How a Canadian startup fits into Apple’s AI goals

Apple’s latest stealthy acquisition brings a Canadian startup into AI plans that are slowly coming into focus.

What happened: Apple bought Kitchener-Waterloo startup DarwinAI, according to Bloomberg sources. The acquisition apparently happened earlier this year, and dozens of DarwinAI’s staff are already working in Apple’s AI division.

Zoom out: DarwinAI’s tech visually inspects components during manufacturing for quality control, which could be used to improve more general image recognition tools.

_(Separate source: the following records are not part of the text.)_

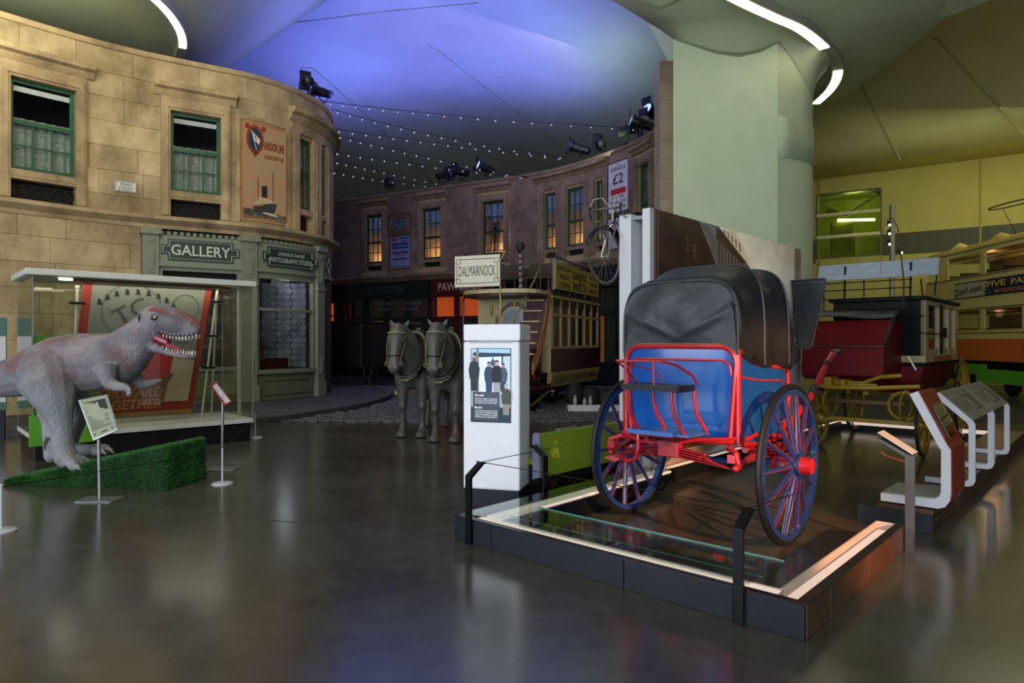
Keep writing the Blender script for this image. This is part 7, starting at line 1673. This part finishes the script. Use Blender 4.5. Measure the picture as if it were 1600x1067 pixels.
b = MB(); b.loft([[(.2, 8.0, 2.60), (1.93, 8.0, 2.60), (1.93, 8.03, 2.60), (.2, 8.03, 2.60)], [(.2, 8.07, 2.86), (1.93, 8.07, 2.86), (1.93, 8.10, 2.86), (.2, 8.10, 2.86)]]); bk_ = bp_(b, 'seat_backboard', mat('backboard_grey', '6d7888', .4, var=.15, scale=5, stretch=(1, 4, 8)))
for s_ in (.62, 1.56): m = MB(); m.bar((s_, 7.99, 2.25), (s_, 8.04, 2.82), .03, .012); m.build('board_iron', bblk, bk_)
m = MB(); m.tube([(1.9, 8.05, 2.62), (1.86, 8.1, 2.3)], .01, 6); m.tube([(1.7, 8.0, 2.55), (1.72, 8.0, 2.3)], .01, 6); bp_(m, 'side_iron', bblk)
# forecarriage
m = MB(); m.tube([(.4, 6.75, .98), (.8, 6.68, .93), (1.3, 6.68, .94), (1.95, 6.72, .99)], .03, 8); bp_(m, 'splinter_bar', yel, smooth=True)
m = MB(); m.tube([(.55, 6.95, 1.08), (.7, 6.85, 1.02), (1.2, 6.85, 1.0), (1.45, 6.8, 1.1), (1.72, 6.75, 1.13)], .028, 8); bp_(m, 'futchell', yel, smooth=True)
m = MB(); m.tube([(.5, 6.9, .99), (1.0, 6.8, .97), (1.4, 6.8, .98)], .024, 8); m.box(.72, .82, 6.7, 7.1, .9, 1.08); m.box(.95, 1.0, 6.7, 7.0, .95, 1.05); bp_(m, 'fore_bed', yel)
for s_ in (.72, 1.72):
    m = MB(); m.tube([(s_, 7.0+.36*math.cos(a), .70+.19*math.sin(a)) for a in [2*PI*k/18 for k in range(18)]], .022, 6, True, sq=(1.6, .8)); bp_(m, 'elliptic_spring', yel, smooth=True)
m = MB(); m.tube([(1.72+.2*math.cos(a), 6.9, .70+.19*math.sin(a)) for a in [2*PI*k/18 for k in range(18)]], .022, 6, True); bp_(m, 'cross_spring', yel, smooth=True)
m = MB(); m.bar((.5, 7.0, .72), (1.7, 7.0, .72), .05, .05); bp_(m, 'spring_bed', mat('gear_brown', '5a3c1c', .4, var=.1))
m = MB(); m.bar((1.2, 7.0, .85), (1.2, 9.4, .9), .07, .06); m.box(.6, 1.6, 9.2, 9.5, .72, .82); bp_(m, 'perch', yel)
m = MB(); m.tube([(1.52, 7.75, 2.1), (1.54, 7.7, 2.5), (1.5, 7.5, 3.3), (1.45, 7.4, 3.42), (1.38, 7.3, 3.4), (1.34, 7.25, 3.1), (1.34, 7.25, 2.6)], [.013, .012, .008, .006, .005, .004, .003], 6); bp_(m, 'coach_whip', mat('whip_brown', '2a1610', .5), smooth=True)
m = MB(); m.bar((1.62, 7.6, 1.38), (1.72, 7.6, 1.18), .03, .02); bp_(m, 'brake_block_tag', pwh)

# ================================================================ DOUBLE-DECK TRAM (orange and cream)
OM = basis((14.48, 22.0, 0), (-.108, -.994, 0), (0, 0, 1))
otr = thing('double_deck_tram', 'orange and cream double-deck tram with advertisement band at the right', 'tram', M=OM)
oc = mat('otram_cream', 'bba964', .4, var=.05, coat=.3); oo = mat('otram_orange', 'b8551a', .35, var=.06, coat=.3); ogl = mat('otram_green_line', '1c2a16', .5); oin = mat('otram_inside', '5e3a24', .6, var=.2)
def op(b, n, m, **k): return b.build(n, m, otr, **k)
X0, X1, OW = -2.3, 9.0, 2.1
def ring_x(z, ins=0.): return [(X0+.5+ins*.2, 0+ins), (X0+.15+ins, .35), (X0+ins, 1.05), (X0+.15+ins, 1.75), (X0+.5+ins*.2, OW-ins), (X1, OW-ins), (X1, 0+ins)]
def band(name, z0, z1, m, out=0.):
    b = MB(); b.prism([(x, y-out if y < .01 else y) for x, y in ring_x(0)], z0, z1, axis='z'); return op(b, name, m)
def shell_band(name, z0, z1, m):   # side wall strip only, so windows stay open
    b = MB(); b.box(X0+.5, X1, 0, .05, z0, z1); b.loft([[(x, y, z) for z in (z0, z1)] for x, y in ring_x(0)[:5]], caps=False, ring_closed=False); b.box(X0+.5, X1, OW-.05, OW, z0, z1); return op(b, name, m)
shell_band('lower_panel', 1.02, 1.68, oo); shell_band('waist_panel', 1.68, 1.94, oc); shell_band('band_panel', 2.60, 3.62, oc); shell_band('upper_cove', 4.36, 4.5, oc)
b = MB(); b.loft([[(x*1.0+d*(1 if x < 0 else 0), 1.05+(y-1.05)*k, z) for x, y in ring_x(0)] for z, k, d in ((4.5, 1, 0), (4.6, .94, .06), (4.68, .78, .25), (4.72, .4, .6))]); op(b, 'roof', mat('otram_roof', '9a7f3a', .35, var=.06, coat=.3), smooth=40)
for z in (1.86, 2.98, 3.62, 4.46, 2.62): m = MB(); m.box(X0+.5, X1, -.012, 0, z-.012, z+.012); op(m, 'lining', ogl)
b = MB(); b.box(X0+.5, X1, .06, OW-.06, 1.0, 1.08); b.box(X0+.5, X1, .06, OW-.06, 2.55, 2.62); op(b, 'deck', oin)
b = MB(); b.box(X0+.6, X1, OW-.08, OW-.06, 1.94, 2.6); b.box(X0+.6, X1, OW-.08, OW-.06, 3.62, 4.4); op(b, 'inner_lining', mat('otram_far', '6a5a34', .6, var=.2))
def xr(u): return hit(u, 500, OM, 0)[0]
ups = [(1443, 1467), (1481, 1532), (1539, 1601)]; los = [(1466, 1491), (1494, 1531), (1538, 1597)]
def winrow(rows, z0, z1, far):
    xs_ = [(xr(a), xr(c)) for a, c in rows]; step = xs_[-1][1]-xs_[-1][0]+.25
    while xs_[-1][1]+step < X1: xs_.append((xs_[-1][0]+step, xs_[-1][1]+step))
    prev = X0+.5
    for a, c in xs_:
        m = MB(); m.box(prev, max(prev+.01, a), 0, .05, z0, z1); op(m, 'window_pillar', oc); prev = c
        m = MB(); m.box(max(a, X0+.5), c, .02, .03, z0, z1); op(m, 'pane', paneg)
        m = MB(); m.box(max(a, X0+.5), c, -.005, .045, z0, z0+.035); m.box(max(a, X0+.5), c, -.005, .045, z1-.035, z1); m.box(max(a, X0+.5), c, -.002, .03, z1-.22, z1-.195); op(m, 'window_frame', MATS['gilt'] if far else oc)
    m = MB(); m.box(prev, X1, 0, .05, z0, z1); op(m, 'window_pillar', oc)
winrow(ups, 3.62, 4.36, 0); winrow(los, 1.94, 2.60, 1)
for k in range(9):
    x = X0+1.2+k*1.15
    for z, h_ in ((1.08, .95), (2.62, 1.2)):
        m = MB(); m.box(x, x+.1, .15, .9, z+.3, z+h_); m.box(x, x+.45, .15, .9, z+.3, z+.4); op(m, 'seat', mat('otram_seat', '16110e', .6, var=.2))
for k in range(4): m = MB(); m.tube([(X0+1.5+k*2.2, .4, 4.6), (X0+1.9+k*2.2, .4, 4.74), (X0+2.3+k*2.2, .4, 4.6)], .14, 8); op(m, 'roof_vent', oc, smooth=True)
light('tram_lamp', 'POINT', OM @ Vector((.2, 1.0, 4.3)), 14, (1, .62, .35), size=.1); light('tram_lamp', 'POINT', OM @ Vector((2.6, 1.0, 4.3)), 10, (1, .62, .35), size=.1)
light('tram_lamp', 'POINT', OM @ Vector((.8, .9, 2.45)), 7, (1, .5, .25), size=.1)
# advertisement
xa, xb, xc = xr(1492), xr(1538), xr(1600)
m = MB(); m.box(xa, X1-.5, -.02, 0, 2.97, 3.47); ad = op(m, 'advert_board', ogl, label='advertisement band lettered Don\'t miss FIVE PAST')
m = MB(); zig = [(xb, 3.0), (xb+.12, 3.06), (xb-.02, 3.1), (xb+.16, 3.16), (xb, 3.2), (xb+.18, 3.27), (xb+.02, 3.31), (xb+.2, 3.37), (xb+.08, 3.43)]; m.prism([(xa+.02, 3.0)]+zig+[(xa+.02, 3.43)], -.026, -.02); m.build('white_field', mat('advert_white', 'a09a80', .5), ad)
m = MB(); m.prism([(xb+.02, 3.01), (X1-.55, 3.01), (X1-.55, 3.43), (xb+.1, 3.43)], -.024, -.02); m.build('blue_field', mat('advert_navy', '101c34', .5), ad)
SH = Matrix.Identity(4); SH[0][2] = .2; SH[2][0] = .12
lettering("Don't", Matrix.Translation((xa+(xb-xa)*.27, -.027, 3.2)) @ SH, (xb-xa)*.44, .26, gt, ad, .02); lettering('miss', Matrix.Translation((xa+(xb-xa)*.75, -.027, 3.23)) @ SH, (xb-xa)*.4, .2, gt, ad, .02)
yl = mat('advert_yellow', 'b8a032', .5); wF = xr(1573)-xr(1544)
lettering('FIVE', Matrix.Translation(((xr(1543)+xr(1573))/2, -.025, 3.31)), wF, .17, yl, ad, .02); lettering('PAST', Matrix.Translation(((xr(1580)+xr(1580)+wF*1.1)/2+.05, -.025, 3.31)), wF*1.12, .17, yl, ad, .02)
lettering('with', Matrix.Translation((xr(1545), -.025, 3.08)), .3, .1, mat('advert_teal', '2c6a4a', .5), ad, .01)
m = MB(); m.box(xr(1556), xr(1556)+3.2, -.027, -.02, 3.04, 3.13); m.build('orange_strip', mat('advert_orange', 'a8602a', .5), ad)
for k in range(9): m = MB(); m.box(xr(1556)+.15+k*.33, xr(1556)+.4+k*.33, -.029, -.027, 3.065, 3.105); m.build('printed_line', gt, ad)
m = MB(); m.lathe([(.16, 0), (.16, .012)], 16, Matrix.Translation((xr(1600)+.1, -.0, 1.48)) @ Matrix.Rotation(PI/2, 4, 'X')); op(m, 'crest', mat('crest_gilt', '6a5a2c', .5, var=.3, scale=20))
b = MB(); b.box(X0+1, X1, .3, 1.8, .35, 1.0); op(b, 'truck', iron)
for x in (.5, 2.6, 5.2, 7.4): m = MB(); m.lathe([(.38, -.03), (.38, .03), (.1, .05)], 20, Matrix.Translation((x, .25, .38)) @ Matrix.Rotation(PI/2, 4, 'X')); op(m, 'tram_wheel', iron)
for (xA, xB, z0, z1, y_) in ((xr(1504), xr(1553), .60, .92, -.25), (xr(1553), xr(1600)+2, .42, .80, -.5)):
    t = thing('green_barrier', 'lime green low barrier panel below the orange tram, %s one' % ('left' if y_ > -.3 else 'right'), 'barrier', M=OM @ Matrix.Translation((xA, y_, 0)))
    m = MB(); m.box(0, xB-xA, 0, .05, z0, z1); m.build('panel', mat('barrier_lime', '4a8a14', .45, var=.05), t); 
    for x_ in (.2, xB-xA-.3):
        m = MB(); m.box(x_, x_+.1, .0, .05, 0, z0); m.build('foot', iron, t)
# bow collector of the tram
b = MB(); c = Vector((hit(1585, 318, OM, 1.0)[0], 1.0, hit(1585, 318, OM, 1.0)[1])); b.tube([(c.x+.9*math.cos(a), c.y+.55*math.sin(a), c.z+.08*math.sin(a)) for a in [2*PI*k/20 for k in range(20)]], .022, 6, True)
b.tube([c+Vector((.9, 0, 0)), Vector((c.x+.6, 1.0, 4.7))], .02, 6); b.tube([c+Vector((-.6, 0, 0)), Vector((c.x+.2, 1.0, 4.7))], .01, 6); op(b, 'bow_collector', iron, smooth=True)
# lighting mast beside the tram
pm = P(1394, 434, 19.5); pm.z = 0
mast = thing('lighting_mast', 'pale steel lighting mast with small spotlights behind the horse bus', 'mast', pm)
b = MB(); b.tube([(0, 0, 0), (0, 0, 5.55)], .075, 12); b.build('column', mat('mast_steel', '8d8a74', .4, .3, var=.05), mast, smooth=True)
for z, s_ in ((5.0, -1), (4.75, -1), (4.45, -1), (4.2, 1)):
    b = MB(); b.tube([(.05*s_, -.08, z), (.16*s_, -.12, z)], .012, 6); b.tube([(.16*s_, -.12, z+.06), (.17*s_, -.14, z-.06)], .05, 8); f_ = b.build('mast_spotlight', iron, mast); b = MB(); b.ball((.17*s_, -.17, z-.05), .035, 7); b.build('lens', ls_m, f_)

# ================================================================ DARK CART AT THE SIDE STREET
ct = thing('delivery_cart', 'dark closed delivery cart with roof rail in the shadow beside the corner', 'cart', P(540, 600, 23.2)-Vector((0, 0, P(540, 600, 23.2).z)), -.3)
cd_ = mat('cart_dark', '14100f', .5, var=.2)
b = MB(); b.box(-.75, .62, 0, 1.8, .7, 2.25); b.build('body', cd_, ct, bevel=.03)
b = MB(); b.box(-.8, .66, -.1, 1.85, 2.25, 2.31); b.build('roof', cd_, ct, bevel=.02)
b = MB()
for x in (-.7, 0, .58): b.tube([(x, 0, 2.31), (x, 0, 2.48)], .014, 6)
b.tube([(-.7, 0, 2.48), (.58, 0, 2.48), (.58, 1.7, 2.48)], .014, 6); b.build('roof_rail', iron, ct)
for x in (-.8, .68): wheel(ct, 'wheel', x, .48, cd_, cd_, cd_, 10, .02, .1, -1 if x < 0 else 1, None, .02, y=.5, bands=False)
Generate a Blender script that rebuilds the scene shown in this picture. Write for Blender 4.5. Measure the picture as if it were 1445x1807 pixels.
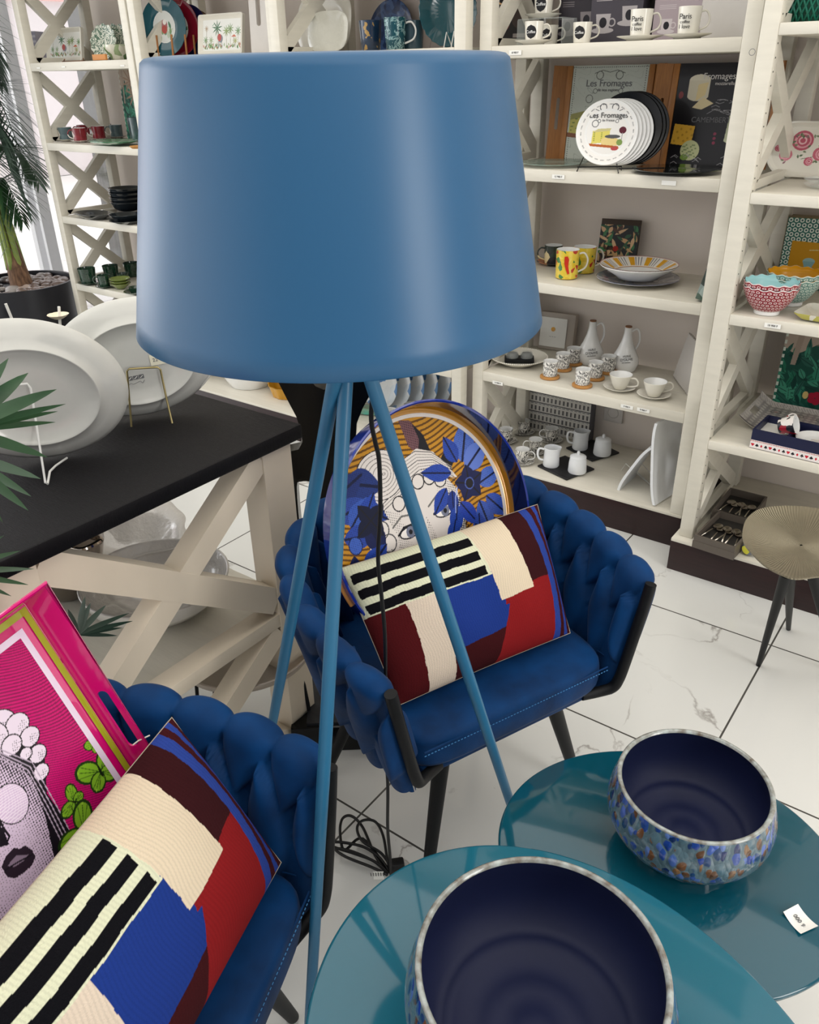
import bpy, bmesh, math, random
import numpy as np
from mathutils import Vector, Matrix
PI = math.pi
random.seed(7); rng = np.random.default_rng(7)
for o in list(bpy.data.objects): bpy.data.objects.remove(o)
C = bpy.context.scene.collection
SC = bpy.context.scene

# ---------------------------------------------------------------- camera, world, lights, exposure
HC = 1.525; FPX = 1436.6; YAW, PITCH, ROLL = -.64349, .494376, -.0192269
_f = np.array([math.sin(YAW)*math.cos(PITCH), math.cos(YAW)*math.cos(PITCH), -math.sin(PITCH)])
_r = np.array([math.cos(YAW), -math.sin(YAW), 0.]); _u = np.cross(_r, _f)
_r, _u = _r*math.cos(ROLL)+_u*math.sin(ROLL), -_r*math.sin(ROLL)+_u*math.cos(ROLL)
RC = np.array([_r, _u, -_f]); CAM = np.array([0, 0, HC])
cam = bpy.data.cameras.new('camera'); camo = bpy.data.objects.new('camera', cam); C.objects.link(camo)
cam.sensor_fit = 'HORIZONTAL'; cam.sensor_width = 36; cam.lens = FPX/1445*36; cam.clip_start = .02; cam.clip_end = 200
camo.matrix_world = Matrix(((_r[0], _u[0], -_f[0], 0), (_r[1], _u[1], -_f[1], 0), (_r[2], _u[2], -_f[2], HC), (0, 0, 0, 1)))
SC.camera = camo
SC.view_settings.view_transform = 'Standard'; SC.view_settings.look = 'None'
SC.view_settings.gamma = 1; SC.view_settings.use_curve_mapping = False
SC.view_settings.exposure = 0.10
SC.cycles.max_bounces = 8; SC.cycles.diffuse_bounces = 3; SC.cycles.glossy_bounces = 3; SC.cycles.transmission_bounces = 5; SC.cycles.transparent_max_bounces = 10
SC.cycles.sample_clamp_indirect = 4; SC.cycles.use_denoising = True; SC.cycles.caustics_reflective = False; SC.cycles.caustics_refractive = False

def lin(c):
    if isinstance(c, str):
        c = c.lstrip('#'); c = [int(c[i:i+2], 16) for i in (0, 2, 4)]
    return tuple(((v/255)/12.92 if v/255 <= .04045 else ((v/255+.055)/1.055)**2.4) for v in c)

W = bpy.data.worlds.new('world'); SC.world = W; W.use_nodes = True
nt = W.node_tree; nt.nodes.clear()
wo = nt.nodes.new('ShaderNodeOutputWorld'); wb = nt.nodes.new('ShaderNodeBackground')
tc = nt.nodes.new('ShaderNodeTexCoord'); sx = nt.nodes.new('ShaderNodeSeparateXYZ'); mr = nt.nodes.new('ShaderNodeMapRange')
nt.links.new(tc.outputs['Generated'], sx.inputs[0]); nt.links.new(sx.outputs[0], mr.inputs['Value'])
mr.inputs['From Min'].default_value = .1; mr.inputs['From Max'].default_value = -.7
mr.inputs['To Min'].default_value = .44; mr.inputs['To Max'].default_value = 2.1     # brighter day sky on the street (window) side
wb.inputs['Color'].default_value = (*lin('f6f6f8'), 1)
mz = nt.nodes.new('ShaderNodeMapRange'); nt.links.new(sx.outputs[2], mz.inputs['Value']); mz.inputs['From Min'].default_value = .55; mz.inputs['From Max'].default_value = .95
mz.inputs['To Min'].default_value = 0; mz.inputs['To Max'].default_value = 3.0          # high sky, seen only by the street
ma = nt.nodes.new('ShaderNodeMath'); ma.operation = 'ADD'; nt.links.new(mr.outputs[0], ma.inputs[0]); nt.links.new(mz.outputs[0], ma.inputs[1]); nt.links.new(ma.outputs[0], wb.inputs['Strength']); nt.links.new(wb.outputs[0], wo.inputs[0])

def area(name, loc, target, size, sizey, power, col=(1, 1, 1)):
    l = bpy.data.lights.new(name, 'AREA'); l.shape = 'RECTANGLE'; l.size = size; l.size_y = sizey; l.energy = power; l.color = col
    o = bpy.data.objects.new(name, l); C.objects.link(o); o.location = loc
    o.rotation_euler = (Vector(target)-Vector(loc)).to_track_quat('-Z', 'Y').to_euler(); return o
area('ceiling_panel_light', (-.8, .9, 2.96), (-.8, .9001, 0), 5.6, 3.8, 86, (1, .965, .91))
area('right_fill_light', (3.3, .55, 1.9), (-.9, 1.2, .8), 1.0, 2.2, 60, (1, .98, .95))  # added out-of-view side light: streak on the shade's right, brighter shelf fronts
area('window_daylight', (-5.9, .6, 1.7), (-1, 1.2, .9), 2.8, 2.4, 38, (.93, .96, 1))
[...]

But as Bloomberg points out, another one of the startup’s services is making AI faster while taking up less space on computer systems.

  • The method helps AI run better on its enterprise clients’ systems, but it could do the same for devices people have in their homes or pockets.

Why it matters: Apple has been pretty quiet in the Big Tech AI race thus far, sometimes to the annoyance of investors. But CEO Tim Cook has promised big things this year, and signs point to a bet on setting itself apart from rivals by running AI directly on phones and laptops, rather than the cloud.

  • Though it has been low key, Apple has actually been more active in AI investments than the competition, quietly buying stakes in 21 companies from 2017 to 2023.
     
  • The company's latest chips — M3 for laptops, A17 Pro for iPhones — also have “neural processing units,” Apple’s answer to GPUs in AI chips. The beefed-up M3 Max was also developed with AI work in mind.
     
  • Staying off the cloud means AI tasks could run while offline or on slower internet connections. Not sending data to be stored in remote servers is also more secure, which fits with Apple’s privacy-focused branding.

What’s next: Apple is expected to have generative AI announcements at its developers conference in June, including new features in iOS 18. There’s no iOS 18 release date yet, but a new version has come out every September since 2012, so that’s a safe bet.